En 1974, Genève se prononçait contre la pratique de la chasse sur tout le territoire du Canton.
40 ans plus tard, ce fait unique en Europe continue de diviser pro et anti chasse.
Il révèle également un clivage entre urbains et ruraux dans la perception que les uns et les autres ont de la nature.
Cʹest par la voie des urnes, suite à une initiative populaire lancée par les milieux de protection de la nature en 1974, que les genevois, majoritairement urbains, ont interdit la pratique de la chasse sur leur territoire. Mais le son du fusil sʹest-il tu pour autant? Pas tout à fait. Car pour réguler les populations dʹanimaux sauvages, les sangliers en particuliers, les garde-faunes genevois doivent pratiquer régulièrement des tirs. Entre 150 et 200 sangliers sont ainsi abattus chaque année.
Protéger la faune, cʹétait le but des initiants. Mais en protégeant la faune, il a fallu également développer une stratégie de protection des cultures au moyen de clôtures. Installées le plus souvent aux périodes critiques (par exemple à lʹapproche des vendanges), ces clôtures donnent bien du fil à retordre aux agriculteurs, au sens propre comme au sens figuré! Un surplus de travail pour les exploitants, et un surcoût pour lʹadministration qui subventionne ces installations. Avec cet exemple sur le vignoble de Fabian Rochais, dans le mandement genevois: ce jeune viticulteur a en effet repris lʹexploitation familiale et se bat depuis des années contre les attaques des sangliers et désormais des chevreuils.
Mais au-delà du domaine de la lutte, les clôtures de protection symbolisent aussi les différences culturelles de représentation de la nature entre urbains et ruraux, ces derniers ayant parfois le sentiment dʹune inversion des valeurs: paysans clôturés contre faune sauvage en liberté. Cʹest ce quʹa révélé Manue Piachaud, une jeune anthropologue genevoise dans un récent travail de Master pour lʹUniversité de Neuchâtel.

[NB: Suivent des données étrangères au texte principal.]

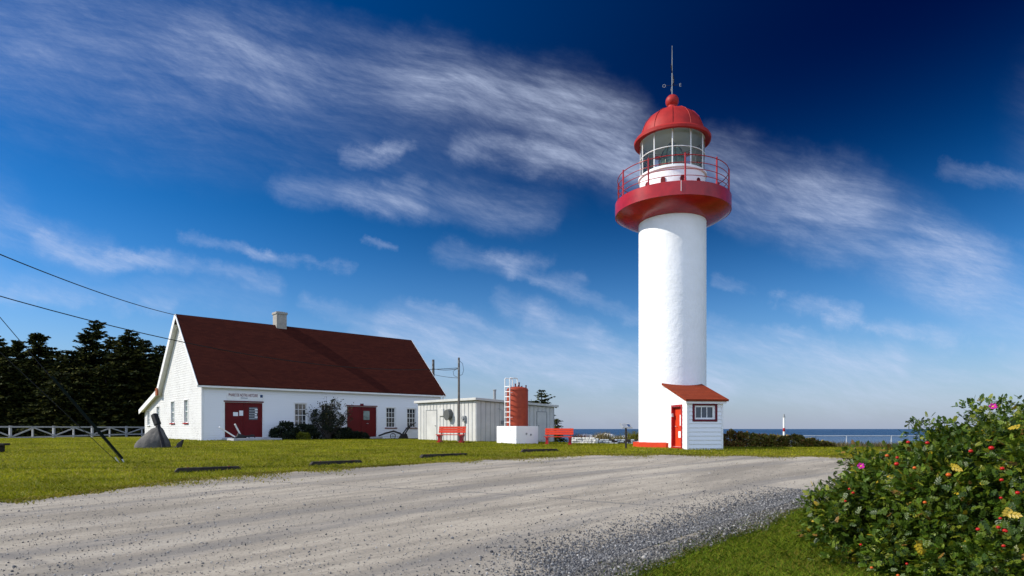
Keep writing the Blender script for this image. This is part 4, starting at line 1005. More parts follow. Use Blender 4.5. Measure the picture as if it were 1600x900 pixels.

En dépit de ces problèmes, lʹinterdiction de la chasse à Genève est une réussite. Cʹest la conviction de Gottlieb Dändliker, inspecteur de la Faune à la Direction générale "Nature et Paysage" du canton. En 40 ans, la richesse faunistique de ce dernier sʹest améliorée. Oiseaux dʹeau, petite faune et grand gibier ont ainsi recolonisés le territoire pour la plus grande joie des genevois qui puisent dans cette richesse naturelle un ressourcement salutaire.